# Recorded information

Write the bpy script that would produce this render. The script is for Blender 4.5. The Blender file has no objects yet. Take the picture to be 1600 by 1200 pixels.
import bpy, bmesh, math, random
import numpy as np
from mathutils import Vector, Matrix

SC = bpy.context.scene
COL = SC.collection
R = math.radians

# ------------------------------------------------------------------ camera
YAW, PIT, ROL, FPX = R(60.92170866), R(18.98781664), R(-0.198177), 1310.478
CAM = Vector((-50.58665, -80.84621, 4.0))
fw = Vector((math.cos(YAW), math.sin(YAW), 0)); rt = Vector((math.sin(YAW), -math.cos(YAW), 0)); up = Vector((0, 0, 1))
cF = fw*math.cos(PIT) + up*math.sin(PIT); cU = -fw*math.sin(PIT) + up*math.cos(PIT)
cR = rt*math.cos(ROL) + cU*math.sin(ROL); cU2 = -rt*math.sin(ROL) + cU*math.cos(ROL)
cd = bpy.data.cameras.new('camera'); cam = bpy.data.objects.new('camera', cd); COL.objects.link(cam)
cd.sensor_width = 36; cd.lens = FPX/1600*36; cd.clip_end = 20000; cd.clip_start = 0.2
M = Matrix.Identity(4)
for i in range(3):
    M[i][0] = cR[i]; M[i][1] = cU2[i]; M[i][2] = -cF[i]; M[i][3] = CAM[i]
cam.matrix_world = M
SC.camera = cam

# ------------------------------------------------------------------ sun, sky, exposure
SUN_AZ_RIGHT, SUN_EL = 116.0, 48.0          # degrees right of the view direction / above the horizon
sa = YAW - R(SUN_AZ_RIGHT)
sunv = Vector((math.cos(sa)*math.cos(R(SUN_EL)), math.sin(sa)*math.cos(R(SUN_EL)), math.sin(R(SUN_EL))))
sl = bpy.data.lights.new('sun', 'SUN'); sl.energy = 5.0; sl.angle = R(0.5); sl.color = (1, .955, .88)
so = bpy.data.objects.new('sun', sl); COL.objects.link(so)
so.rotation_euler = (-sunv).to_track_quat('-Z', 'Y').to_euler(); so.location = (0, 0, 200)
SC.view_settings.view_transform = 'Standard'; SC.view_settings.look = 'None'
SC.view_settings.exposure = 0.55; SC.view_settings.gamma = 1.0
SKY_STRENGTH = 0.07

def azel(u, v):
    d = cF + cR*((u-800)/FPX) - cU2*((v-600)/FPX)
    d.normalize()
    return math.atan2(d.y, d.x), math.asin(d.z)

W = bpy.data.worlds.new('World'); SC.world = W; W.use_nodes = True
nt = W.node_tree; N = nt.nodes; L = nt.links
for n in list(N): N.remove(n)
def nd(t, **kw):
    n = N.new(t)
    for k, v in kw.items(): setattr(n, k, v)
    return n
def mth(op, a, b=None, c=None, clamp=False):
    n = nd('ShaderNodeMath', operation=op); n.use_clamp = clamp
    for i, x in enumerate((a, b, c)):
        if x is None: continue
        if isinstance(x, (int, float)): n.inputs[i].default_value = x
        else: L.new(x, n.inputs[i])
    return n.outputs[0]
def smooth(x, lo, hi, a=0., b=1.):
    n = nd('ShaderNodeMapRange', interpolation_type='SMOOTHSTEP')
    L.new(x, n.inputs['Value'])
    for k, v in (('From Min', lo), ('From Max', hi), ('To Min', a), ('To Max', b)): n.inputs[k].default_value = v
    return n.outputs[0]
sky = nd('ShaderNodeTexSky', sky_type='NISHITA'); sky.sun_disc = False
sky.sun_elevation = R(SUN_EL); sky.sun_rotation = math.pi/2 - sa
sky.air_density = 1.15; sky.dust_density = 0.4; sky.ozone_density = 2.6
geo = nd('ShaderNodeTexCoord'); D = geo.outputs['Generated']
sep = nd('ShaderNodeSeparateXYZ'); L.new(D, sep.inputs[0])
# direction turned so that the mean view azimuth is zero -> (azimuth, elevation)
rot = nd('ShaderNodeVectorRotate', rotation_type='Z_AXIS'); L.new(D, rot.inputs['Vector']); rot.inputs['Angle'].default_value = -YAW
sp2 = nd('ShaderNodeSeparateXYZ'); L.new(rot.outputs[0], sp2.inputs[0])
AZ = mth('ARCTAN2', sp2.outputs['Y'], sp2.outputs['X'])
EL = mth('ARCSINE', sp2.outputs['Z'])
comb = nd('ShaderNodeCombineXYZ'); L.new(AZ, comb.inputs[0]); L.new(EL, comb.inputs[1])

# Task
What is the number of lines in the listing that contain the string "objects"? Reply with that number alone.

# Answer to the exercise
3